Calibration of Airborne Multiangle SpectroPolarimetric Imager (AirMSPI) polarization measurements, and in-flight comparisons with the Research Scanning Polarimeter (RSP) and the Spectropolarimeter for Planetary EXploration (SPEX)

The Airborne Multiangle SpectroPolarimetric Imager (AirMSPI) is a remote sensing instrument for the characterization of atmospheric aerosols and clouds. AirMSPI, flying onboard the NASA ER-2 aircraft at 20 km altitude, participates in field campaigns since 2013, including ORACLES (2016). The pushbroom camera is mounted on a programmable, motorized gimbal for multi-angle observations at 10x10 m2 resolution.

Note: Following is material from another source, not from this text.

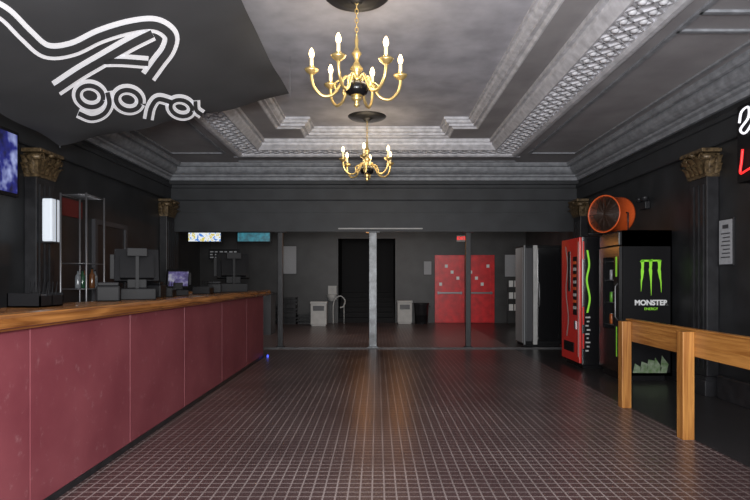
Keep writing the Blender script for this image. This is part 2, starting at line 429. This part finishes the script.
strokes=[
 ([(104,60),(122,60),(148,62)],13,5.5),
 ([(152,32),(130,43),(104,58),(80,72),(56,88)],17,8),
 ([(-14,2),(6,14),(26,34),(46,50),(72,48),(100,35),(130,26),(155,24),(170,34),(168,48),(158,62),(148,76)],17,8),
 (circ(90,95,13,10.5),11,4.6),
 ([(107,91),(109,103),(103,113),(91,117),(78,112)],11,4.6),
 (circ(128,99,12.5,10),11,4.6),
 ([(148,119),(151,106),(158,98),(171,101)],11,4.6),
 (circ(181,107,11,8),10,4),
 ([(195,100),(196,109),(202,114)],10,4),
]
for pts,w,cw in strokes: ribbon(pts,w,.006,0)
for pts,w,cw in strokes: ribbon(pts,cw,.014,1)
obj('lettering',lg,['logo','cloth'],ban,label='white double-outline lettering')

# ---------------- chandeliers ----------------
ch=thing('chandelier',(-0.2,5.5,3.19),'polished brass six-arm chandelier with lit candle bulbs','chandelier','brass lobby chandeliers')
obj('canopy',MB().lathe([(0,1.03),(.05,1.03),(.07,1.06),(.12,1.07),(.20,1.075),(.30,1.085),(.33,1.11)],(0,0,0),32),'blackm',ch,label='round black ceiling medallion')
stt=MB(); stt.lathe([(0,0),(.018,.01),(.03,.03),(.018,.055),(.03,.07),(.055,.09),(.03,.11),(.06,.12)],n=20)
stt.lathe([(.035,.26),(.055,.275),(.022,.30),(.035,.34),(.065,.38),(.038,.42),(.018,.46),(.03,.50),(.05,.53),(.03,.56),(.015,.6),(.02,.66),(.01,.70),(.01,.72)],n=20)
obj('stem',stt,'brass',ch)
obj('bowl',MB().lathe([(.055,.12),(.10,.14),(.12,.18),(.10,.23),(.05,.26),(.035,.265)],n=24),'blackg',ch,label='dark glazed central bowl')
chn=MB()
z=.70; k=0
while z<1.03:
    pts=[]
    for i in range(11):
        a=2*math.pi*i/10; dx=.016*math.cos(a); dz=.028*math.sin(a)
        pts.append((dx if k%2 else 0,0 if k%2 else dx,z+.025+dz))
    chn.tube(pts,.005,5,cap=False); z+=.045;k+=1
obj('chain',chn,'brass',ch)
armm=MB()
pts=catmull([(.05,0,.27),(.11,0,.30),(.16,0,.22),(.23,0,.12),(.33,0,.10),(.41,0,.17),(.44,0,.26),(.44,0,.33)],6)
armm.tube(pts,.015,8)
pts=catmull([(.20,0,.15),(.22,0,.22),(.17,0,.26),(.14,0,.235)],5); armm.tube(pts,.009,6)
armm.lathe([(0,.29),(.022,.30),(.06,.33),(.07,.35),(.055,.345),(.020,.33),(.020,.37),(.026,.38)],(.44,0,0),16)
cdl=MB().lathe([(.018,.36),(.018,.46),(.0,.465)],(.44,0,0),12)
blb=MB().lathe([(.011,.46),(.022,.475),(.027,.50),(.020,.53),(.007,.555),(0,.56)],(.44,0,0),12)
a0=obj('arm',armm,'brass',ch); c0=obj('candle',cdl,'candle',a0,label='cream candle sleeve'); b0=obj('bulb',blb,'bulb',a0,label='glowing flame-shaped bulb')
base_ang=math.radians(-90-20)
a0.rotation_euler=(0,0,base_ang)
for i in range(1,6):
    a=a0.copy(); COL.objects.link(a); a.rotation_euler=(0,0,base_ang+i*math.pi/3)
    for c in(c0,b0):
        d=c.copy(); COL.objects.link(d); d.parent=a
ch2=copy_tree(ch,(-0.17,9.6,3.19),rotz=0.25)
for o in(ch,ch2):
    l=bpy.data.lights.new('chandelier_light','POINT'); l.energy=24; l.color=(1,.82,.60); l.shadow_soft_size=.3
    lo=bpy.data.objects.new('chandelier_light',l); COL.objects.link(lo); lo.location=o.location+Vector((0,0,.3))

# ---------------- bar ----------------
bar=thing('bar_counter',(-2.2,0.6,0),'long bar front with maroon panels and black kick base','bar')
edges=[0.6,2.1,3.55,4.99,6.4,7.95,9.45,10.8]
for a,b in zip(edges[:-1],edges[1:]):
    obj('panel',MB().box(-.03,0,a-.6+.004,b-.6-.004,.05,1.2,bev=.004),'maroon',bar)
obj('body',MB().box(-.65,-.035,0,10.2,0,1.19).box(-2.2,-.65,9.8,10.2,0,1.19),'blackm',bar,label='black bar carcass')
obj('end_panel',MB().box(-2.2,0,10.2,10.23,.05,1.2),'maroon',bar)
obj('kick_base',MB().box(-.03,.004,0,10.23,0,.05),'blackm',bar)
tp=MB()
prof=[(-2.92,1.205),(-2.92,1.27),(-2.90,1.285),(-2.22,1.285),(-2.21,1.295),(-2.17,1.305),(-2.12,1.30),(-2.095,1.28),(-2.09,1.25),(-2.10,1.225),(-2.13,1.215),(-2.14,1.203)]
ya,yb=.4,11.05
vs=[(x,ya,z) for x,z in prof]+[(x,yb,z) for x,z in prof]; n=len(prof)
tp.add(vs,[(i,(i+1)%n,n+(i+1)%n,n+i) for i in range(n)]+[tuple(range(n)),tuple(range(2*n-1,n-1,-1))])
tp.box(-4.4,-2.92,10.35,11.05,1.205,1.285,bev=.01)
obj('worktop',tp,'bartop',label='varnished wooden bar top with rounded edge',cat='worktop')
obj('floor_light',MB().box(-.015,.015,-.015,.015,0,.05,bev=.006),'blue',loc=(-2.12,10.86,0.0),label='small blue glowing floor light by the bar',cat='light')

ZT=1.286
def pos_term(loc,rz,s=1.0,label='black touchscreen cash register seen from behind'):
    e=thing('cash_register',loc,label,'cash register','bar cash registers',rz)
    obj('base',MB().box(-.17*s,.17*s,-.17*s,.17*s,0,.11*s,bev=.01).box(-.09*s,.09*s,-.03,.09*s,.11*s,.25*s,bev=.01),'black',e)
    mb=MB()
    mb.obox((0,.0,.33*s),(0.20*s,0,0),Vector((0,.035,.012)),Vector((0,-.05,.155))*s)
    mb.obox((0,.07*s,.31*s),(0.15*s,0,0),Vector((0,.05,.016)),Vector((0,-.035,.11))*s)
    obj('monitor',mb,'black',e)
    mb=MB(); mb.obox((0,-.038,.319*s),(0.18*s,0,0),Vector((0,.002,.0005)),Vector((0,-.044,.137))*s)
    obj('screen',mb,'pos',e,label='lit screen')
    obj('card_reader',MB().box(.20*s,.24*s,-.04,.04,.20*s,.44*s,bev=.005).box(.15*s,.2*s,-.01,.01,.3*s,.34*s),'black',e)
    dp=MB().box(-.015*s,.015*s,.12*s,.15*s,.11*s,.42*s).box(-.09*s,.09*s,.11*s,.16*s,.42*s,.50*s,bev=.006)
    obj('customer_display',dp,'black',e)
pos_term((-2.66,6.2,ZT),math.radians(205),1.12)
pos_term((-2.60,10.1,ZT),math.radians(200),1.4)
pos_term((-2.74,7.7,ZT),math.radians(30),.72,'small register with lit screen facing the room')
def printer(loc,rz,s=1,lab='small black receipt printer on the bar'):
    e=thing('receipt_printer',loc,lab,'printer','bar printers',rz)
    obj('case',MB().box(-.09*s,.09*s,-.11*s,.11*s,0,.13*s,bev=.015).box(-.08*s,.08*s,-.10*s,.03*s,.13*s,.16*s,bev=.008),'black',e)
    obj('feed_slot',MB().box(-.05*s,.05*s,.04*s,.055*s,.13*s,.137*s),'dgrey',e)
printer((-2.72,5.68,ZT),.4,1.2); printer((-2.7,9.3,ZT),.3,1.2); printer((-2.72,6.85,ZT),.1,1.2)
def caddy(loc,rz,s=1):
    e=thing('bar_caddy',loc,'black plastic napkin and straw caddy on bar','caddy','bar caddies',rz)
    cd=MB().box(-.13,.13,-.16,.16,0,.012).box(-.13,-.12,-.16,.16,0,.11).box(.12,.13,-.16,.16,0,.09).box(-.13,.13,-.16,-.15,0,.11).box(-.13,.13,.15,.16,0,.11).box(-.13,.13,-.005,.005,0,.10)
    obj('tray',cd,'black',e)
    obj('napkins',MB().box(-.10,.10,-.13,-.02,.013,.10,bev=.004),'dgrey',e)
    st=MB()
    for i in range(9): 
        a=-.1+.025*i; st.tube([(a,.08,.013),(a+.01*(i%3),.09,.2)],.004,5)
    obj('straws',st,'black',e)
caddy((-2.74,4.5,ZT),.0); caddy((-2.74,7.2,ZT),.2); caddy((-2.7,8.7,ZT),.1)

# ---------------- left side ----------------
rk=thing('shelving_rack',(-4.0,7.62,0),'tall dull metal wire rack against the wall','rack')
RX,RY=.17,.24
for px in(-RX,RX):
    for py in(-RY,RY):
        obj('upright',MB().tube([(px,py,0),(px,py,2.65)],.013,8),'steeld',rk)
for z in(.5,1.0,1.38,1.72,2.63):
    mb=MB()
    for px in(-RX,RX): mb.tube([(px,-RY,z),(px,RY,z)],.007,6)
    for i in range(7):
        y=-RY+2*RY*i/6; mb.tube([(-RX,y,z),(RX,y,z)],.004,5)
    obj('shelf',mb,'steeld',rk)
def bottle(loc,m,label,h=.28):
    e=thing('bottle',loc,label,'bottle','bottles on the wire rack')
    obj('glass_body',MB().lathe([(0,0),(.036,0),(.038,.01),(.038,h*.6),(.03,h*.7),(.014,h*.78),(.013,h*.95),(0,h*.95)],n=14),m,e)
    obj('cap',MB().lathe([(.015,h*.93),(.015,h),(0,h)],n=12),'black',e)
    return e
bm1=mat('bottle_clear',(0.12,0.13,0.14),.1,spec=.8); bm2=mat('bottle_amber',(0.10,0.04,0.015),.1); bm3=mat('bottle_green',(0.015,0.05,0.025),.1)
for i in range(5):
    b_=[(bm1,'clear glass liquor bottle'),(bm2,'amber glass liquor bottle'),(bm3,'dark green glass bottle')][(i*2+i//3)%3]
    bottle((-3.95+random.uniform(-.03,.03),7.43+i*.095,1.389),b_[0],b_[1],random.uniform(.24,.29))
tv=thing('television',(XL+.003,6.12,2.88),'flat wall television showing a blue picture','television',rotz=0)
obj('bracket',MB().box(0,.2,-.05,.05,-.1,.1),'blackm',tv)
obj('case',MB().box(.2,.26,-.62,.62,-.39,.39,bev=.01),'black',tv)
obj('screen',MB().box(.26,.264,-.58,.58,-.35,.35),'tv',tv,label='glowing blue picture')
sc=thing('sconce',(XL+.18,7.35,2.0),'frosted white rectangular wall light on pilaster','wall light')
obj('bracket',MB().box(0,.05,-.04,.04,.1,.5),'blackm',sc)
obj('shade',MB().box(.05,.18,-.10,.10,.0,.56,bev=.02),'lamp',sc)
obj('frame',MB().box(.045,.185,-.105,.105,-.02,.0).box(.045,.185,-.105,.105,.56,.58).box(.178,.186,-.006,.006,0,.56),'blackm',sc)
obj('plain_sign',MB().box(0,.02,-.3,.3,-.13,.13,bev=.005),mat('dull_red',(0.12,.012,.012),.5),loc=(XL+.001,8.35,2.57),label='small plain dull red sign on wall',cat='sign')
struct('door_1',MB().box(XL,XL+.03,9.05,10.05,0,2.4),'blackm','dark flush door behind the bar','door')
d=MB().box(XL,XL+.06,8.97,9.05,0,2.48).box(XL,XL+.06,10.05,10.13,0,2.48).box(XL,XL+.06,9.05,10.05,2.4,2.48)
struct('trim_8',d,'dgrey','door casing','door frame')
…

Eight spectral bands within 355-935 nm are recorded, 3 of which also measure linear polarization. Photoelastic modulators (PEMs) encode the polarized and total intensities in each polarimetric pixel as the amplitude and offset of a modulated intensity pattern, such that the ratio of the two is insensitive to pixel-to-pixel differences. This technique, developed to enable the high-accuracy imaging polarimetry required for aerosol species discrimination, will also be applied in the Multi-Angle Imager for Aerosols (MAIA) satellite instrument. We present the calibration and accuracy validation of AirMSPI polarization measurements. The main calibration, describing the instrument's response to any degree (DoLP) and angle of linear polarization, is performed in the lab using a recently updated, carefully designed and characterized polarization state generator (PSG-2). Validation measurements using an independent polarimeter show agreement in DoLP to within 0.001 for several DoLPs across the 0-1 range. The PEMs' retardances and phases, which are different and not necessarily stable in flight, are extracted from measurements of the on-board validator, a partially polarized light source located inside the instrument housing, which is viewed before and after each target. Although this calibration does not rely on the validator's DoLP, and the validator was not designed for DoLP calibration, the frequent measurements of its DoLP provide an upper limit for AirMSPI's in-flight polarimetric stability, which is 0.001. A correction for the actual PEM retardances and phases in the science data is finally extracted from the data itself. The aforementioned calibration techniques were recently implemented in the data processing pipeline. We present in-flight polarimetric comparisons against the RSP and SPEX instruments, and comparisons of aerosol retrievals against collocated AERONET stations.